L’affaire est directement portée devant le bureau de jugement, alors que la procédure devant le conseil de prud’hommes passe habituellement par une phase de conciliation.

Le juge peut considérer que cette démission est équivoque. Si ce caractère équivoque résulte d’un manquement de l’employeur, la démission sera requalifiée en prise d’acte produisant les effets d’un licenciement sans cause réelle et sérieuse.
Dans le cas contraire, il s’agira d’une démission.

Conséquence de la présomption de démission

L’absence prolongée, injustifiée et non validée par le supérieur étant désormais assimilée à une présomption de démission, un salarié qui fait un abandon de poste ne peut plus prétendre aux indemnités chômage. 

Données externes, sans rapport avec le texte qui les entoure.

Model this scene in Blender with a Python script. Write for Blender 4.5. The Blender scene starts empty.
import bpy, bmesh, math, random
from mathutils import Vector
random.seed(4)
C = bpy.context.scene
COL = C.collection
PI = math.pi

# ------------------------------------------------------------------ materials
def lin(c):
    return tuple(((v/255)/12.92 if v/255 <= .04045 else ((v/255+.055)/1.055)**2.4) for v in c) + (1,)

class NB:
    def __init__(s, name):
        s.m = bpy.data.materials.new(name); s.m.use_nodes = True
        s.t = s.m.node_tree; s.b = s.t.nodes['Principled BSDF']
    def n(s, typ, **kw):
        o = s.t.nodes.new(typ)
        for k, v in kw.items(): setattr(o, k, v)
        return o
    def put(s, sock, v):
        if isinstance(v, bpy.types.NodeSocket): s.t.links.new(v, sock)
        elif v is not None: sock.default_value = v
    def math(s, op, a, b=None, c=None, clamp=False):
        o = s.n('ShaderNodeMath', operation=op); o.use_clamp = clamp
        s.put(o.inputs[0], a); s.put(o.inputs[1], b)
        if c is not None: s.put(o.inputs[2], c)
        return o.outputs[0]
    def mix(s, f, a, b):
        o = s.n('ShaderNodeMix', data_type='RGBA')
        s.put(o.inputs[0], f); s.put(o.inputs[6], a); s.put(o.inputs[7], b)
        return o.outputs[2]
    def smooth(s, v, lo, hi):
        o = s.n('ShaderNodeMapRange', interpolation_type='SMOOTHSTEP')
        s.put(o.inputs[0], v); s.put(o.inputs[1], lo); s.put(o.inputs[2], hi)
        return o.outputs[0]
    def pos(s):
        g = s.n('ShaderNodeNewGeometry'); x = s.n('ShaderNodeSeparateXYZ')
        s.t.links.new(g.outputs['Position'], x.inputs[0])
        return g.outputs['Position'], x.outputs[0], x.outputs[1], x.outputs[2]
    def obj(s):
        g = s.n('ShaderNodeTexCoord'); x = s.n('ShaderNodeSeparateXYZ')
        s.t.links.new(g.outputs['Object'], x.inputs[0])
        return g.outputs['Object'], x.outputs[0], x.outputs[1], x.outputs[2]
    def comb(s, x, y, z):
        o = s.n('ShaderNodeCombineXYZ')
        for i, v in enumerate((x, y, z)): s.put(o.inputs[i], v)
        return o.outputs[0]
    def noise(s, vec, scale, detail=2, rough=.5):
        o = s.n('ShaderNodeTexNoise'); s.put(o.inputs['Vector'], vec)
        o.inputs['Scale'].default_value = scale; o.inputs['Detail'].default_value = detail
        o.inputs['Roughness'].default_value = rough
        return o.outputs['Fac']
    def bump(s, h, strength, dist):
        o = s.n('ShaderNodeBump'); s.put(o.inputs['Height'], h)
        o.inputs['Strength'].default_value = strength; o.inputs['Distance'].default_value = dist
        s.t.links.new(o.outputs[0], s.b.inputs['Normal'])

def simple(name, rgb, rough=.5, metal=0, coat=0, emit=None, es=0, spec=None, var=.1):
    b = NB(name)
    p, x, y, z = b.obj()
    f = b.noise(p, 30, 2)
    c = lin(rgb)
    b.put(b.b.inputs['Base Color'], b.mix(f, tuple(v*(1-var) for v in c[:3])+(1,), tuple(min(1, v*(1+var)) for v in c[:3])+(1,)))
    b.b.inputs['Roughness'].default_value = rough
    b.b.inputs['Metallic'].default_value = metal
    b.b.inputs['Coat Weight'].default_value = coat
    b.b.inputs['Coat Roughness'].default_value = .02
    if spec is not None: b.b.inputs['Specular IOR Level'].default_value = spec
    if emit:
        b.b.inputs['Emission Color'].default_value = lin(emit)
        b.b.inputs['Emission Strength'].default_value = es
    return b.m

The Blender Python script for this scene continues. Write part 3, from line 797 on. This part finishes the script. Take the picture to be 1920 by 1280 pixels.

Loi du LOI n° 2022-1598 du 21 décembre 2022 portant mesures d’urgence relatives au fonctionnement du marché du travail en vue du plein emploi
https://www.legifrance.gouv.fr/jorf/id/JORFTEXT000046771781
Article L 1237-1.1 du Code du travail
https://www.legifrance.gouv.fr/codes/article_lc/LEGIARTI000046773104

Article R1237-13 du Code du travail, décret du 17 avril 2023
https://www.legifrance.gouv.fr/codes/article_lc/LEGIARTI000047456645
Remarque : A la suite d’une question posée au Ministère du travail, il semble que la présomption de démission soit l’unique dispositif de rupture en cas d’abandon de poste, excluant donc la procédure de licenciement pour faute.

La réponse du Ministre publiée au JO du 24/10/2023
https://questions.assemblee-nationale.fr/q16/16-11927QE.htm
Deux recours contre le décret d’application du 17 avril 2023 sont actuellement formés devant le Conseil d’Etat par le syndicat FO, et par les syndicats CGT, Solidaires et FSU. Ces affaires sont actuellement en cours d’instruction. A suivre donc.